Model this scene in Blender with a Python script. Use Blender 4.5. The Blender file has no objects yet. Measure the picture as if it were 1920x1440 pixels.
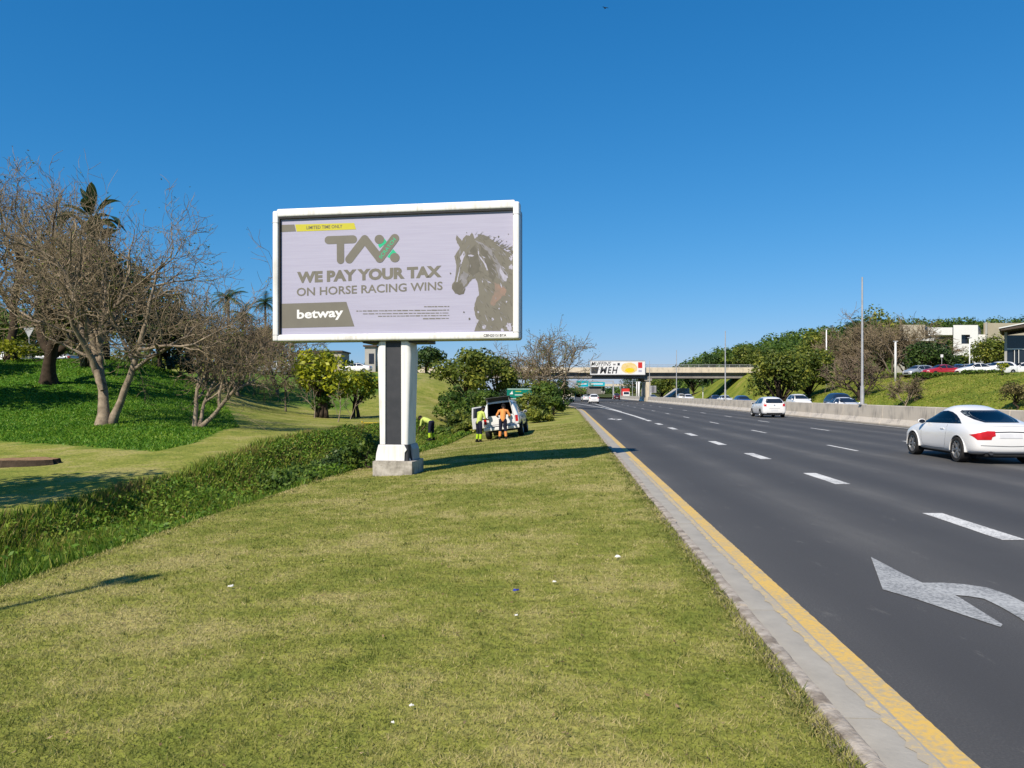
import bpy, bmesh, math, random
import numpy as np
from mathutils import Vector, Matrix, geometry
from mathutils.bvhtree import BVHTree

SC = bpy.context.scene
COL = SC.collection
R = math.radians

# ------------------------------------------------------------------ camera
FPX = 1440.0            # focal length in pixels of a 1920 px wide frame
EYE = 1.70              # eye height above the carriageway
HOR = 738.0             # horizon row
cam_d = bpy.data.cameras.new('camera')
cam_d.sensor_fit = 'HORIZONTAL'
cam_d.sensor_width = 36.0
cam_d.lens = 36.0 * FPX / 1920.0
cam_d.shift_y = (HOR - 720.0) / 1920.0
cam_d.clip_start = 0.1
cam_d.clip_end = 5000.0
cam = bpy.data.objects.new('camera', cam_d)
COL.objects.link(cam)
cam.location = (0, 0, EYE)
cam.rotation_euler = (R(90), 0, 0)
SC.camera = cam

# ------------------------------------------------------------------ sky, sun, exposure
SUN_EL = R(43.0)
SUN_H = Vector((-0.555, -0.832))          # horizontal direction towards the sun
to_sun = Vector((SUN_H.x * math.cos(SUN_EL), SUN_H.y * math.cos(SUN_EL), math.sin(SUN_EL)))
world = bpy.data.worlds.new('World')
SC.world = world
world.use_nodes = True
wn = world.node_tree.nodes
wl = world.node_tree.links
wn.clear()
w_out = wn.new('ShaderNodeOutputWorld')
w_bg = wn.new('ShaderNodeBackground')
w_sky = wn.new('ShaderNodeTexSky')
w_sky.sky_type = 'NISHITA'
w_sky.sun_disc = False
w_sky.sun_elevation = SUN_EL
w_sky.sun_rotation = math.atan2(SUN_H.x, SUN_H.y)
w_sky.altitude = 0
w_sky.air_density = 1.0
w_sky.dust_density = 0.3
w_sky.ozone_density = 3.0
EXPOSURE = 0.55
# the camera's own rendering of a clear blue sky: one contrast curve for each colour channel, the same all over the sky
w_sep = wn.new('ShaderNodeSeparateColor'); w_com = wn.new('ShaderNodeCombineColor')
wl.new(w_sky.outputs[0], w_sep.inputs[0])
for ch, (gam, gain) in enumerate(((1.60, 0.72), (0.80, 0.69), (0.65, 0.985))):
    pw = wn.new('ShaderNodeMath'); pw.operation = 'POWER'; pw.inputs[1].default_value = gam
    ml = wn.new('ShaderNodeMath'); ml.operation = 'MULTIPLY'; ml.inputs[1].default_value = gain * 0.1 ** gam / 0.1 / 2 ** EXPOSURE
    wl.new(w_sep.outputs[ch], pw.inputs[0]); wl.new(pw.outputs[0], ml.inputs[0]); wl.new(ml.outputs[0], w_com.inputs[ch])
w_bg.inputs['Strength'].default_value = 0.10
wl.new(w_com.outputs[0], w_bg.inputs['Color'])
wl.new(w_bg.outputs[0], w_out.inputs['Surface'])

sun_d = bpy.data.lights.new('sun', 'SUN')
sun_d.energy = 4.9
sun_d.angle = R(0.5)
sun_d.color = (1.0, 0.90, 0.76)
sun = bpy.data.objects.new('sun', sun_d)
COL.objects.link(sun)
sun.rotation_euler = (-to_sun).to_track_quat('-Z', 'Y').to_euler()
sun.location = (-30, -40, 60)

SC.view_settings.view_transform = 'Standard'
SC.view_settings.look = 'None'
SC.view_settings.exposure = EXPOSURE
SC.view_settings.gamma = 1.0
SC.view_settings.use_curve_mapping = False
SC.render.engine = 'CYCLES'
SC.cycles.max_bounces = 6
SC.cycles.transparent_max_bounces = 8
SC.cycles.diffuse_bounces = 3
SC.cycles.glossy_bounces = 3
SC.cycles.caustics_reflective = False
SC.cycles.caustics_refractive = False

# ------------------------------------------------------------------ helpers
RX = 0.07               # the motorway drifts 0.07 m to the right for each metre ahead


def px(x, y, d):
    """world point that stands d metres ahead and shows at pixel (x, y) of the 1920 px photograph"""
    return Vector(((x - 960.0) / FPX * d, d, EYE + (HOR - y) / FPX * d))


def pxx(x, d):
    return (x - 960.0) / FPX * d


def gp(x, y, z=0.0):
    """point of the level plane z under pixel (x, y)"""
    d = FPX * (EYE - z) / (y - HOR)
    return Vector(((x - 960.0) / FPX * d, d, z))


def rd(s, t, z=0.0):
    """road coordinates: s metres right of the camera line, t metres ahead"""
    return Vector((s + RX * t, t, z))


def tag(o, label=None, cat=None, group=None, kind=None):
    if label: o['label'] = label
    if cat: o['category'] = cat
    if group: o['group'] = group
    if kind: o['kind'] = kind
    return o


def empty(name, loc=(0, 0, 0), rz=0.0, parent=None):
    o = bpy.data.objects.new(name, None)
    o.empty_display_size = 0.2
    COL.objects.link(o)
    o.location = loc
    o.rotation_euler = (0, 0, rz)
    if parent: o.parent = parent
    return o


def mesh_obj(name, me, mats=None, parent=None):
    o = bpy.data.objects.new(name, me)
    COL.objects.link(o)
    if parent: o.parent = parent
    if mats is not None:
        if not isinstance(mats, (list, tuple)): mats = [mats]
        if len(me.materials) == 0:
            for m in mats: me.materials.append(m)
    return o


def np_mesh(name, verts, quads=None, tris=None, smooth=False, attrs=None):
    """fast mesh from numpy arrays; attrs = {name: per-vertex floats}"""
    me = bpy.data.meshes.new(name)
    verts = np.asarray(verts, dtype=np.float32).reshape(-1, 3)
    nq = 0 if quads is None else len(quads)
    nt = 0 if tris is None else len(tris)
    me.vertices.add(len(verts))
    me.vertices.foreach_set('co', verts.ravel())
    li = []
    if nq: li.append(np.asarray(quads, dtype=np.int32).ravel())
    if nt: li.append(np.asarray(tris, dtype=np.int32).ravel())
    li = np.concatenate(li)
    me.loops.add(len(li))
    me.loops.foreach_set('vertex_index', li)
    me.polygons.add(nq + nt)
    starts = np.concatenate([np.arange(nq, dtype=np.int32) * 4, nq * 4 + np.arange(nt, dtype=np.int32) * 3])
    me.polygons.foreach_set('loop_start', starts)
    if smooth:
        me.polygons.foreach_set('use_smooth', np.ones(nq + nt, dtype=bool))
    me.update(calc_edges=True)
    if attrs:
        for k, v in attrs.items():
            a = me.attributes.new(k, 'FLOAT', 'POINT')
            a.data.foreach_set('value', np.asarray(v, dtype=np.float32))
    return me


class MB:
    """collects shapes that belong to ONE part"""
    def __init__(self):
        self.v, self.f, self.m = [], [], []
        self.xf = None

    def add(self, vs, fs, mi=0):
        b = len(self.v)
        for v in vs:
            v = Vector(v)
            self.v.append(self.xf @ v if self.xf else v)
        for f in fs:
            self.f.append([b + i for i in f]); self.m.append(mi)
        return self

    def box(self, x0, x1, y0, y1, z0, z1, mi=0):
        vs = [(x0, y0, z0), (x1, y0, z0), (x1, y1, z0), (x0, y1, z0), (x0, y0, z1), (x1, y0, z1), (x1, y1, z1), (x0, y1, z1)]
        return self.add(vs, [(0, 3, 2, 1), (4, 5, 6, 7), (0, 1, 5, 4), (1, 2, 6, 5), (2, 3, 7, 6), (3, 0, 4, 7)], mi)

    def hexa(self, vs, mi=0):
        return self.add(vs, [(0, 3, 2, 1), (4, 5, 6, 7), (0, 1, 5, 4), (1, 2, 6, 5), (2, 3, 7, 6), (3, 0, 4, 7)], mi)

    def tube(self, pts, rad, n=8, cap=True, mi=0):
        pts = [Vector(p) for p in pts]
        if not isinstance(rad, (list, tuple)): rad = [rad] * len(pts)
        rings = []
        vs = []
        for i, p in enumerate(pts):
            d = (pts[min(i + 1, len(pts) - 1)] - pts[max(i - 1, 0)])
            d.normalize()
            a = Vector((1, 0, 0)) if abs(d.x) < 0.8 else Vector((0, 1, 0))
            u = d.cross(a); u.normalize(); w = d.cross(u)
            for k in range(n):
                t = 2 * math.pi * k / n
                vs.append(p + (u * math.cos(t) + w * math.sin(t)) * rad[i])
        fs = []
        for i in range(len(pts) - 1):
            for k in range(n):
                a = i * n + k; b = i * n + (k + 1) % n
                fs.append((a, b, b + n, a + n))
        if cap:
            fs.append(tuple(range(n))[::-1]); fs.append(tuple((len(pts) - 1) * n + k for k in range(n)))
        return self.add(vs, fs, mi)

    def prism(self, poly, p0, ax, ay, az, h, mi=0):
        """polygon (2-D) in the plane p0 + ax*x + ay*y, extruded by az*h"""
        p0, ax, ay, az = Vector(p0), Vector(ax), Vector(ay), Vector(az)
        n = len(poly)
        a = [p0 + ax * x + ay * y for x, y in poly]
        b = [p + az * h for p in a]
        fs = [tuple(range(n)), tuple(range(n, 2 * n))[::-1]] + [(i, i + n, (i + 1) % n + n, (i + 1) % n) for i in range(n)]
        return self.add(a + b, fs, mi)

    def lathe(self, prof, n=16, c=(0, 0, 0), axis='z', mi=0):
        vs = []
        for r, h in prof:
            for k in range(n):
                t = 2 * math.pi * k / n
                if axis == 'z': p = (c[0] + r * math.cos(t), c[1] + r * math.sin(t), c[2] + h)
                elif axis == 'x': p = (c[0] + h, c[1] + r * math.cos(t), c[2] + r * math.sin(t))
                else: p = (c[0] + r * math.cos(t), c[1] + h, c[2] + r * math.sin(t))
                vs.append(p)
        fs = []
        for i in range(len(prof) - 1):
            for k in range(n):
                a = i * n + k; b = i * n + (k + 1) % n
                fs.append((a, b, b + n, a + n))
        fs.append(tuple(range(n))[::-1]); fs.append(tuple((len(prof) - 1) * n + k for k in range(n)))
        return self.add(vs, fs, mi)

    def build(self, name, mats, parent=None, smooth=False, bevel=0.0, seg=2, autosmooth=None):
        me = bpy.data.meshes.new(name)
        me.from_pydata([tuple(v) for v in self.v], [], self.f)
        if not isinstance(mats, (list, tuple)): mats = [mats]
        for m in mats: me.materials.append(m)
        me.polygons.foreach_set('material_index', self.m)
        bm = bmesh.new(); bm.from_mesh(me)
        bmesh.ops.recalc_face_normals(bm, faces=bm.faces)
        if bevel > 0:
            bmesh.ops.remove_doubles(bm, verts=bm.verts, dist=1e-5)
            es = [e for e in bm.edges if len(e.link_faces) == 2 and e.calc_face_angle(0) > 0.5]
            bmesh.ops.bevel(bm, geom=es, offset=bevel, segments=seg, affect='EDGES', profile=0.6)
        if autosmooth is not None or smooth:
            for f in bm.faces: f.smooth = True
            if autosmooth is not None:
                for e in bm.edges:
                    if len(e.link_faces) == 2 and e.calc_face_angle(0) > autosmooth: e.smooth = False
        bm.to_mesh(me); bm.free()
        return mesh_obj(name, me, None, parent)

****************

DO THIS: Give again, word for word, every line from the top of the data above to the line holding "SC.camera = cam", inclusive, with the pictures left out.

CORRECT RESPONSE:
Model this scene in Blender with a Python script. Use Blender 4.5. The Blender file has no objects yet. Measure the picture as if it were 1920x1440 pixels.
import bpy, bmesh, math, random
import numpy as np
from mathutils import Vector, Matrix, geometry
from mathutils.bvhtree import BVHTree

SC = bpy.context.scene
COL = SC.collection
R = math.radians

# ------------------------------------------------------------------ camera
FPX = 1440.0            # focal length in pixels of a 1920 px wide frame
EYE = 1.70              # eye height above the carriageway
HOR = 738.0             # horizon row
cam_d = bpy.data.cameras.new('camera')
cam_d.sensor_fit = 'HORIZONTAL'
cam_d.sensor_width = 36.0
cam_d.lens = 36.0 * FPX / 1920.0
cam_d.shift_y = (HOR - 720.0) / 1920.0
cam_d.clip_start = 0.1
cam_d.clip_end = 5000.0
cam = bpy.data.objects.new('camera', cam_d)
COL.objects.link(cam)
cam.location = (0, 0, EYE)
cam.rotation_euler = (R(90), 0, 0)
SC.camera = cam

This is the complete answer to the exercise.